Гражданский репертуарный театр в Нью-Йорке ставит «Мать». Брехт специально приезжает в Нью-Йорк. Ведь это первая за три года профессиональная постановка. Он сразу же убеждается, что театр не принимает его принципов эпической драмы и эпической сцены. Режиссер объясняет: в Америке большинство публики предпочитает традиционно реалистические спектакли, а рабочие, которые и вовсе редко ходят в театр, просто не воспримут никаких условностей. Мы хотим увлечь наших зрителей политической идеей пьесы, хотим, чтоб они не ломали себе голову над тем, как это поставлено, а слушали, что им говорят, сразу понимали, что им показывают, и легко усваивали это.
Брехту нравится упрямая целеустремленность молодого режиссера, но сердит его нежелание понять, что пьеса требует особого стиля постановки, особого рода актерской игры.
Вот, например, сцена, когда мать больна, лежит в тоске и отчаянии, а хор поет о том, что партия в опасности, зовет всех на помощь партии. Хор — это голос партии, зовущей издалека, и это голос совести Пелагеи Власовой. Петь нужно просто и строго. А здесь группа хористов — рабочих — вбегает на сцену, прямо к постели больной матери и кричит на нее, приказывает. Получается, что они ведут себя бесчеловечно, грубо. Это уже не реализм, а политическая ошибка.

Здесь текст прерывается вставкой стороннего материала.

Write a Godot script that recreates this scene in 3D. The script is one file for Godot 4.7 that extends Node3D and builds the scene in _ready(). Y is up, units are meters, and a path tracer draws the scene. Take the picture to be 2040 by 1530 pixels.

Брехт уговаривает Мордехая Горелика, художника нью-йоркской постановки, понять, что так же, как Эйнштейн создает новую физику, новое научное видение мира, так необходимо создать и новое искусство для современников новой науки и ее соучастников в переделке мира. Незачем копировать жизнь, незачем развлекать зрителей возможно более точными изображениями быта. Все изображаемое на сцене только средство, а цель — пробудить активную мысль зрителя. Активную и, значит, критическую. Глядя на сцену в «Матери», зритель должен думать не о том, какими раньше были русские, а прежде всего «как это похоже на жизнь в Америке».
* * *
Рут Берлау вспоминает о первой встрече Брехта с датскими рабочими — самодеятельными артистами. Когда они готовили постановку «Матери», он пришел на репетицию, которую проводили в подвале.
«...Все радовались, что познакомятся с автором, и старались, как никогда, желая угодить автору, но от рвения забывали то, что уже было заучено.